> [Task instructions]
Of the lines below, count those containing the word "pixels". Reply with the number alone.

> [Collected material]
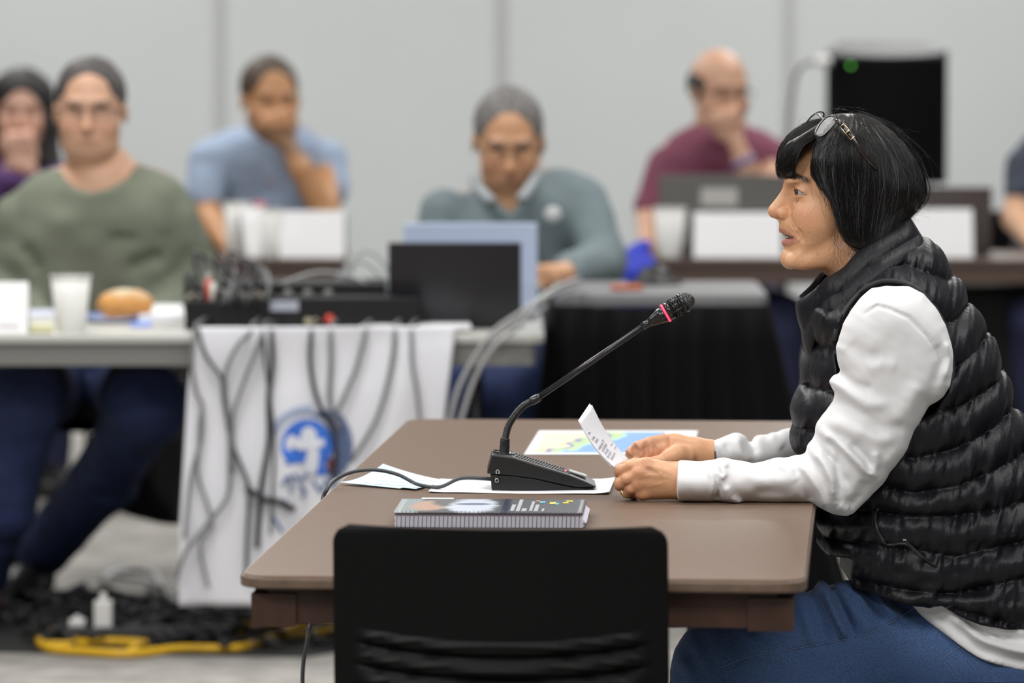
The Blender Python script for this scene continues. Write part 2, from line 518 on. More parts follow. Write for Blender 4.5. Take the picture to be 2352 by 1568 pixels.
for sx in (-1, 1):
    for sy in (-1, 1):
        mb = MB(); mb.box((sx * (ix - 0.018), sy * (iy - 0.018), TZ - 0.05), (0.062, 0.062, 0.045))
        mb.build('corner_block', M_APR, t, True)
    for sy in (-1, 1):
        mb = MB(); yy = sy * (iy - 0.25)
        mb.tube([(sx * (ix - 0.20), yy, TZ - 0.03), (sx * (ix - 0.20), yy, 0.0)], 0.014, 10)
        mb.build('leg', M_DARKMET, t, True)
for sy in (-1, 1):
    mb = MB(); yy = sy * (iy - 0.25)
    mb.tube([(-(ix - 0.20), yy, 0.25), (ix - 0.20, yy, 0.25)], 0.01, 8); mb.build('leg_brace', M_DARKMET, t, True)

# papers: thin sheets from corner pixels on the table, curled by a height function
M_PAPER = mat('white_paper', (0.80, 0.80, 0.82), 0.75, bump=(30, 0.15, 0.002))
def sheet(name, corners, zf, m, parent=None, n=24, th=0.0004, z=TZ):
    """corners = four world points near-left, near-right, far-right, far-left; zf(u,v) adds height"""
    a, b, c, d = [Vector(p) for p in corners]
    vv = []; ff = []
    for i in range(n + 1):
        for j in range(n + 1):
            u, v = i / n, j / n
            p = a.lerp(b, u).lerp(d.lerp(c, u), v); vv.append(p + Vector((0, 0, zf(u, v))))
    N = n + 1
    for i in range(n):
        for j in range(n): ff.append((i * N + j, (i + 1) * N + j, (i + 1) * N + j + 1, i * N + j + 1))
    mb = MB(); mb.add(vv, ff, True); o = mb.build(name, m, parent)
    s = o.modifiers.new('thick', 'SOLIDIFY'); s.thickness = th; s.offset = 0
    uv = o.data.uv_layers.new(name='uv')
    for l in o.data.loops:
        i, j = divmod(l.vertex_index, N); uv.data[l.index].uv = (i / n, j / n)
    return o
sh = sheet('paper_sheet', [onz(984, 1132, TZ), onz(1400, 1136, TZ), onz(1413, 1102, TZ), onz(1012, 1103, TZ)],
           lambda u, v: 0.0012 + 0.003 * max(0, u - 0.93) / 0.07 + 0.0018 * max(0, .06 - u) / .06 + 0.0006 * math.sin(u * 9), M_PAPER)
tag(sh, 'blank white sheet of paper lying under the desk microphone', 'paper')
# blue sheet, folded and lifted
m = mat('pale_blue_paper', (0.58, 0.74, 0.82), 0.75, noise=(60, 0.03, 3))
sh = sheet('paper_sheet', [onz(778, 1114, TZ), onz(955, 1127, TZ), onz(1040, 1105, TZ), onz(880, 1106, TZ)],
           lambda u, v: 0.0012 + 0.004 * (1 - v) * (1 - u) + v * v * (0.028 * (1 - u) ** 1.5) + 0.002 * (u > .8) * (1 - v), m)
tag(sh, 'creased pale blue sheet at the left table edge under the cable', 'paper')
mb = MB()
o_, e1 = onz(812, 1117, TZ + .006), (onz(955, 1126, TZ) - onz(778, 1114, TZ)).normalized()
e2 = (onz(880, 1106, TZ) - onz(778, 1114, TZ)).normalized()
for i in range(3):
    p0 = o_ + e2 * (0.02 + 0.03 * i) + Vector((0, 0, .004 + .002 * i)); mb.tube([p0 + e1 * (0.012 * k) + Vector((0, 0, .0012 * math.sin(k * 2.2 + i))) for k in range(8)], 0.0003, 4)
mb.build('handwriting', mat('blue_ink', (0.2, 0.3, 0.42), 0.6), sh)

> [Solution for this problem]
2